Con Yuliya Vysotskaya, Christian Clauss, Philippe Duquesne, Peter Kurth, Jakob Diehl, George Lenz, Thomas Darchinger.
Titolo originale Ray. Drammatico, Guerra (colore). Durata 130 min. Russia, Germania 2016 ( Viggo)
TRAMA PARADISE:
Un film che è un monito: storie di vita quotidiana durante la Seconda guerra mondiale per ricordare “che questo è stato”. Rai (Paradise) è un lungometraggio sui destini incrociati di tre personaggi nel tempo triste di una guerra senza precedenti: Olga, un’aristocratica russa emigrata e ora parte della Resistenza francese; Jules, un collaborazionista francese; Helmut, un ufficiale di alto rango delle SS.
Non è uno solo, il Paradiso del film di Andrei Konchalovsky.
Perché c’è quello letterale, al quale tre personaggi – che animano le vicende del film e che, a fasi alterne, si confessano di fronte a un qualche dio giudice che, col loro sguardo dritto in macchina, il regista russo fa coincidere con lo spettatore – sperano, o forse no, di accedere.

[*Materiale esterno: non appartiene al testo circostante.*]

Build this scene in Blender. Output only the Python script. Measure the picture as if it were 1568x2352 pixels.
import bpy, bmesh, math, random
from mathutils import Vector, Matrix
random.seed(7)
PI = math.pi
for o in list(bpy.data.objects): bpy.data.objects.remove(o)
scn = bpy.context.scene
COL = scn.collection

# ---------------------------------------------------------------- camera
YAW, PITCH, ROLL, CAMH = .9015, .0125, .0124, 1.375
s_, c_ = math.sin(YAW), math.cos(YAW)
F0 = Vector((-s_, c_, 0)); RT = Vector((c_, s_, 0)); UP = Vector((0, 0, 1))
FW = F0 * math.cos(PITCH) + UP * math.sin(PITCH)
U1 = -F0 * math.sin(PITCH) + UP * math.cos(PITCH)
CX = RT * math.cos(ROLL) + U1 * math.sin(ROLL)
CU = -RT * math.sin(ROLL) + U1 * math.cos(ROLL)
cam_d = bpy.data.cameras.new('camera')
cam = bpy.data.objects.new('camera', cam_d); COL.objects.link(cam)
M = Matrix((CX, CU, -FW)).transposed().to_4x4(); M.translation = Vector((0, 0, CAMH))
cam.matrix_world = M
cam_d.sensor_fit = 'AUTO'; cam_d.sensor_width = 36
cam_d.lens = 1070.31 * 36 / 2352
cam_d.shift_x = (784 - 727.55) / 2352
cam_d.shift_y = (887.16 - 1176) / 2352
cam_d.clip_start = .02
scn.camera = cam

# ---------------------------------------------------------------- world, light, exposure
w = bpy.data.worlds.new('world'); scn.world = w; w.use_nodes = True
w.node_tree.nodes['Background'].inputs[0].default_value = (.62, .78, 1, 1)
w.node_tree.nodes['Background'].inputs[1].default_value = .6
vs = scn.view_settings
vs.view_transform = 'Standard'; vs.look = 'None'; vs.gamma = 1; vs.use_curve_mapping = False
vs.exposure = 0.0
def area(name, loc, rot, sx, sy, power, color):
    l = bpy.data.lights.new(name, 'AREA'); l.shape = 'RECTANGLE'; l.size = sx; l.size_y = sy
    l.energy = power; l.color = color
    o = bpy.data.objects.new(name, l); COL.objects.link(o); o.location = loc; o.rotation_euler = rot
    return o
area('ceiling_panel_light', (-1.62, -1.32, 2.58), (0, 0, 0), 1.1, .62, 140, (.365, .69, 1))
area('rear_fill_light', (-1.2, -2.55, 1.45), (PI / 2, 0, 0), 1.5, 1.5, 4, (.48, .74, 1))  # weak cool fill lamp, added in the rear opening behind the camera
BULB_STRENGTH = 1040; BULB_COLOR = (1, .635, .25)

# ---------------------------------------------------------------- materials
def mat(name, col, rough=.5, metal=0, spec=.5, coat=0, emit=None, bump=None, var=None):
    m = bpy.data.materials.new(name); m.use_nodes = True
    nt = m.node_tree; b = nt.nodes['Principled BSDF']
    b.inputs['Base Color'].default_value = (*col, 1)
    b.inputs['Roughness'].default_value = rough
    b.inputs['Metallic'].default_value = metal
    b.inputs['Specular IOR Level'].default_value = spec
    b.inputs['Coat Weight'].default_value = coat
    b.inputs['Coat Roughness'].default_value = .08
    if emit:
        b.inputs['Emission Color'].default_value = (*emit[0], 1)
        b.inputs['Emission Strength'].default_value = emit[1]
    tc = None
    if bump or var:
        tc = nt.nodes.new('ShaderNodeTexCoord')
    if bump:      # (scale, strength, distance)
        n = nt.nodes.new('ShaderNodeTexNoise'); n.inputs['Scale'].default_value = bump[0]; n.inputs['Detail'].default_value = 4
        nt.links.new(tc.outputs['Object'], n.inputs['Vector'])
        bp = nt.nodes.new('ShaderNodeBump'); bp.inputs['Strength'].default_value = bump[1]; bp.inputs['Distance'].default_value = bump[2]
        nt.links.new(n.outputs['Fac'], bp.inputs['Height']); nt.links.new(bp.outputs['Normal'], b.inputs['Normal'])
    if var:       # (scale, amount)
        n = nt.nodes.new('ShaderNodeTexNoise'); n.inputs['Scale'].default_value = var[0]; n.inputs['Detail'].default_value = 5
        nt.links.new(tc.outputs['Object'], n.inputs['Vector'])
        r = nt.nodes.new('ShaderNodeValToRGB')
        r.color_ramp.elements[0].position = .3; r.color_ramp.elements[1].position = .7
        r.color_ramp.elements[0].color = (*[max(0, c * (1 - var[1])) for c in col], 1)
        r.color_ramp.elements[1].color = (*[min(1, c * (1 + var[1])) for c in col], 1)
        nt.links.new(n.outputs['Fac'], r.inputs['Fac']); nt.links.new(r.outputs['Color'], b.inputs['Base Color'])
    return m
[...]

E poi c’è il paradiso ideale cui aspirava l’aberrante utopia nazista, cui uno dei tre, giovane aristocratico divenuto ufficiale delle SS.
Nel mezzo, l’inferno della guerra, della prigionia, dei campi di sterminio. Dell’illusione di una vita tranquilla e spensierata, o di quella della forza e della possibilità di cambiare le cose.
Bianco e nero curatissimo, anche troppo, camera fissa e una messa in scena spesso più teatrale che documentaristica, Paradise non si limita a raccontare una storia, a omaggiare le tante donne russe che hanno salvato (o cercato di salvare) bambini ebrei dai campi nazisti: chiama in causa chi guarda, mette in scena posizioni complesse, raccontando sì una ricca donna russa che sacrifica tutto e, nella Parigi occupata, viene arrestata per aver cercato di portare in salvo dei bambini, ma anche un nazista capace di gesti umani e di vedere il dubbio insinuarsi nelle crepe del suo fanatismo ideologico, e un collaborazionista francese che, in fondo, è un bonaccione uscito da un romanzo di Simenon destinato a una fine rapida, brutta e forse perfino immeritata.
Questo bel personaggio interpretato da Philippe Duquesne appare in una fase ancora aurorale del film, quando viene introdotto anche quello di Olga, la nobile russa idealista, ed è con la sua scomparsa che fa la sua apparizione l’arianissimo Helmut: a quel momento in avanti, la scrittura di Konchalovsky diventa programmatica, e decisamente più ancorata ai tanti luoghi comuni del cinema su lager e nazismo. Senza contare l’implausibilità di vedere incrociarsi tante storie e tanti personaggi proprio nello stesso campo.